The restaurant was on some acreage with the paths and gardens beautifully kept.  It was pleasant to end the meal with a stroll along the paths before heading back into town.

Relaxing Moments
Chi and Alex stroll through the restaurant gardens after a sumptuous breakfast

The rest of the day was spent in pleasant company and all too soon I had to prepare for my return to Saigon.  This time I was taking the River Cat, which is a fast ferry service connecting Vung Tau with Saigon and taking a little over two hours.

River Transport
This high speed feery was my ticket back to Saigon from Vung Tau

The trip across the bay was a little rough but that soon settled as we entered the river. I watched the passing scene with interest as we cruised along.  The river banks were largely covered in dense jungle and often there were large floating islands of vegetation to navigate past.

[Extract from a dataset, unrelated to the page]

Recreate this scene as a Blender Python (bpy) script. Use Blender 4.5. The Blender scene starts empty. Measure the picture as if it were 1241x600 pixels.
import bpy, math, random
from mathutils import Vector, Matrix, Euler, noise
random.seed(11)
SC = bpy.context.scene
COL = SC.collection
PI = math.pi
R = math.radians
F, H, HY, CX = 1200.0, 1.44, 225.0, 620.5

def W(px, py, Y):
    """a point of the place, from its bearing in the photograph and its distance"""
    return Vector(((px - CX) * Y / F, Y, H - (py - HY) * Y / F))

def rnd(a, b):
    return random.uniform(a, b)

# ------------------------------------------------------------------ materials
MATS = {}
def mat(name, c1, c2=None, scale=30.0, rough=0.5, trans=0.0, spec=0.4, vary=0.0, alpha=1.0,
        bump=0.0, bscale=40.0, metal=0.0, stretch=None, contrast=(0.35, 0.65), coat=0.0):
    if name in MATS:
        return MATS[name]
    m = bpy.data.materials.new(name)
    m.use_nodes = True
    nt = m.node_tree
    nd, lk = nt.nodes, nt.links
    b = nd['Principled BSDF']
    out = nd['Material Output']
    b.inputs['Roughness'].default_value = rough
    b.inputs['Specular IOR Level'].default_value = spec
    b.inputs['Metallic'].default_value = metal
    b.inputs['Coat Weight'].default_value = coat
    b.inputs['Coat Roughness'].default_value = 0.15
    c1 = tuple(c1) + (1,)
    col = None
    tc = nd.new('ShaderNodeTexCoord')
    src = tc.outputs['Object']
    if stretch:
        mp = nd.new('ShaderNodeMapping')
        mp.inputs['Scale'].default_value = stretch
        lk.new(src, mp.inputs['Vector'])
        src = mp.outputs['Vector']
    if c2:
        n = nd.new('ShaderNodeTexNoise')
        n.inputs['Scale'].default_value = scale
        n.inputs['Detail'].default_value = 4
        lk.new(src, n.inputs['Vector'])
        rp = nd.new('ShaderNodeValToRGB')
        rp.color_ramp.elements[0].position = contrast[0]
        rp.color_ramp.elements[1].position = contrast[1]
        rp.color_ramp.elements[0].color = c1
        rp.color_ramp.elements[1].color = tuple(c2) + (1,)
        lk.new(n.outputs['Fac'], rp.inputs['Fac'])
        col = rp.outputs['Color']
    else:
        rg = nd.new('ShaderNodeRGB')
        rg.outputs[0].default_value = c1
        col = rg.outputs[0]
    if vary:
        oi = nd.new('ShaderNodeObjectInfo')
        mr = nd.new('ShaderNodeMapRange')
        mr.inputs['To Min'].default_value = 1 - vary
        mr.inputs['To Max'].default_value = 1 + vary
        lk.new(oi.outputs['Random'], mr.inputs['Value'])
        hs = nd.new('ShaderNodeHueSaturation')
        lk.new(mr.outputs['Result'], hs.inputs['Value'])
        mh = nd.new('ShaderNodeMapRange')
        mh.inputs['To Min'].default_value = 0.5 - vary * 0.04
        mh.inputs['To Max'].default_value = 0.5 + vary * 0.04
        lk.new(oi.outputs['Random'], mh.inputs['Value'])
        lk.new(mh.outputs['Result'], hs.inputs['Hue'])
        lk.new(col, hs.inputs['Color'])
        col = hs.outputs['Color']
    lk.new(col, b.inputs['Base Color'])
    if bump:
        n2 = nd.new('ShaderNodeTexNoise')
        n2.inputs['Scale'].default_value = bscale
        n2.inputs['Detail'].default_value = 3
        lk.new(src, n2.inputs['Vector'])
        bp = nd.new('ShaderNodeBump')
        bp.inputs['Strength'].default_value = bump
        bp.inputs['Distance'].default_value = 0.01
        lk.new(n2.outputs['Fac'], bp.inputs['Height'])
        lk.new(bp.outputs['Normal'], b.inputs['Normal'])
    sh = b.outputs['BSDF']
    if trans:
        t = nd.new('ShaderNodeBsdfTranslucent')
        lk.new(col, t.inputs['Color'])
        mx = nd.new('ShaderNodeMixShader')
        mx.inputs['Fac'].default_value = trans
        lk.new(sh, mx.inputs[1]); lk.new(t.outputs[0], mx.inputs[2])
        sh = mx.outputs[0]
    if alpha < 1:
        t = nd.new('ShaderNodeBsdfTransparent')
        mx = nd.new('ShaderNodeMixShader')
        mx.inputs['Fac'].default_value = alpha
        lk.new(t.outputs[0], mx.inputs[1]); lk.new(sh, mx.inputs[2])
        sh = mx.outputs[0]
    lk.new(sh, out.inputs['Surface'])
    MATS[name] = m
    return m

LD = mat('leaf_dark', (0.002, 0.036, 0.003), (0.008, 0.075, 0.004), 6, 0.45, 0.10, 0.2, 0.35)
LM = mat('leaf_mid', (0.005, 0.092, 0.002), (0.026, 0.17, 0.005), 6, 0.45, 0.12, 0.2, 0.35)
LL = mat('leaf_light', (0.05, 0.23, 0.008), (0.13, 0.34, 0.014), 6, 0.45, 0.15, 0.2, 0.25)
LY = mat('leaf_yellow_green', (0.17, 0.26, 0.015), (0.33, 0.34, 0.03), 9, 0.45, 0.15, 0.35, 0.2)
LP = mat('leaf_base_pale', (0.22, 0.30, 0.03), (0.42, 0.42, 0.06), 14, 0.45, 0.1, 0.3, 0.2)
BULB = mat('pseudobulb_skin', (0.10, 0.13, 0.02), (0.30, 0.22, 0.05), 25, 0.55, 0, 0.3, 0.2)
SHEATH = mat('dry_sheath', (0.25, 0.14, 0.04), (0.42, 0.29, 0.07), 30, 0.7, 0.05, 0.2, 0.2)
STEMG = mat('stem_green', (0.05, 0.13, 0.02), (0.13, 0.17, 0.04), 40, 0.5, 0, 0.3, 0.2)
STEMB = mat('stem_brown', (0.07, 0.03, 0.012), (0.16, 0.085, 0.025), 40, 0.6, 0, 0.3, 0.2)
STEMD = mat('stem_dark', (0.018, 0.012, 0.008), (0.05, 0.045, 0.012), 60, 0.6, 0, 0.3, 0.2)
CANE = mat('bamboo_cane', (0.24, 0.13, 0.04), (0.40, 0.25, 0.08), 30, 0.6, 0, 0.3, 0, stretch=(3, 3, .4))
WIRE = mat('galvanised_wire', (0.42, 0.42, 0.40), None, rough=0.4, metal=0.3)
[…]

Where the Jungle Meets The Water
Low in the water this boat slides past the jungle covered banks of the Saigon River


A Watery Sunset
The sun makes a brief appearance before hiding away behind the clouds as we come into Saigon on the River Cat

As the sun set we came into sight of Saigon with its towering bridges and the buildings beginning to dress up in their evening refinery as lights came on across the city

Under the Bridge
Phu My Bridge, Saigon River, Vietnam












Bridge On Saigon
At the end of my journey I came across this bridge. Quite dramatic in the evening light
Saigon River
A tug boat hauls a barge of freight along the lazy waters of the Saigon River

With my pack on my shoulders I wandered once again through the darkening streets of Saigon.  I was headed for my room at the Hong Han.  Walking up the Nguyen Hue, I marvelled at the light show that the buildings put on and the peacefulness of this city filled, as it is, with so many souls.  I had just one more day to spend in this city and I reflected on the people I had met and how, in such a short time they had touched my life in such a rich way.

Pretty In Blue
The lights playing over this building change in an animated choriogragh bringing life to the drabness of the buildings.